Re: timer interrupts & scheduling

John Alvord (jalvo@cloud9.net)
Mon, 29 Mar 1999 07:26:11 GMT


On Sun, 28 Mar 1999 22:48:26 -0600 (CST), linas@linas.org wrote:

>
>Hi,
>
>Am porting the Linux kernel to a new architecture (the 370 instruction set).
>I noticed that the timer interrupt does very little. The question is this:
>how does scheduling work if/when there are no other interrupts occuring?
>e.g. have two numeric processes running, neither is making system calls,
>neither is swapping. etc.
>
>The esa/390's are mainframes; there are no serial ports, no video or video interrupts,
>no regular i/o or bus interrupts; nothing else is ticking in any sort of
>quasi-periodic manner. What should I do, make the timer interrupt do a schedule
>every ten ticks or something?

An ESA/390 does have timers. There is a TOD timer and a clock
comparator... when equal an external interrupt is generated. Typically
you would do a STCK, and something like 10ms to the result, set the
clock comparator to that value, and then go do other things. When the
value is equal an external interrupt will be presented.

I suggest you invest in an ESA/390 principles of operation book.

That process works just fine in a VM/ESA environment, which most
operating system development takes place in.

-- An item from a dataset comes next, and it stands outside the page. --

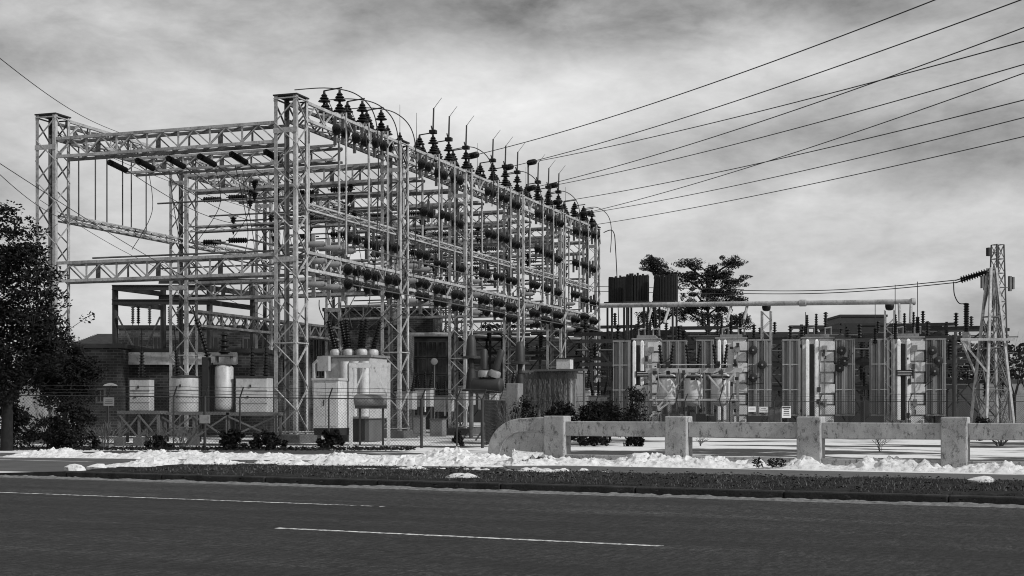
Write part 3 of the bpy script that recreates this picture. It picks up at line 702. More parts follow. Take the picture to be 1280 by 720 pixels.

If you are "faking it" by running an MVS system task or batch job,
then you would use an STIMER of some flavor and an exit that gets
driven when the time expires.

There is no memory mapped I/O. Typically you set up a channel program
(series of channel command words) and then start them. The result is
one or more I/O interrupts later on.

All pretty straightforward. There was a project a few years ago which
ran AIX natively and it supposedly ran pretty good.